Steve Kastenbaum
The native Brooklynite began his reporting career at New York’s 1010 WINS Radio, the nation’s most listened-to all-news radio station, filing breaking reports and features on everything from the Sept. 11 terrorist attacks and the war in Afghanistan to the 2003 blackout, the murder of a New York City councilmember at City Hall and the 2004 Republican Convention. He also explored the impact of wide-scale education reform on classrooms for an award-winning year long series after New York’s mayor won control of the nation’s largest public school system.
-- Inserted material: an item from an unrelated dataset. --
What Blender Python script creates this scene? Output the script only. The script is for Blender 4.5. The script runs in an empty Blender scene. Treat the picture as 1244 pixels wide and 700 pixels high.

As a New York-based national radio correspondent for CNN, he became a fully-fledged multiplatform journalist, delivering on-scene radio, Web and television reporting from across the United States and around the globe. He reported from Haiti and Japan after devastating earthquakes as aftershocks rumbled, and rescuers searched the rubble for survivors — earning several awards including the Sigma Delta Chi Award for Breaking News Reporting from the Society of Professional Journalists.
Closer to home, he reported from Nevada and California as wildfires raged, from Newtown as the community struggled to make sense of the horrific school shooting in that town, and from the presidential campaign trail and party conventions as the nation was gripped by two heated races in 2008 and 2012. He has explored stories spanning the spectrum of human experience, such as the way a police officer’s brain reacts to a life-or-death faceoff and the struggle of a young woman to become the first female African-American chess master.
His reporting has earned more than a dozen local and national awards, including the 2013 Edward R. Murrow Award for Reporting: Hard News for the story When police shoot and the 2013 Edward R. Murrow Award for Best Use Of Sound for the story Saturday Night Fever’s Brooklyn legacy.
He has also worked as a New York-based stringer for both the Associated Press and ABC Radio. He began his broadcast career in 1989 as a disc jockey for 92.7FM WDRE in Long Island, N.Y., playing bands like The Clash, REM and U2. In his free time, Steve runs halfmarathons and plays guitar. He lives in Brooklyn, with his wife and two sons.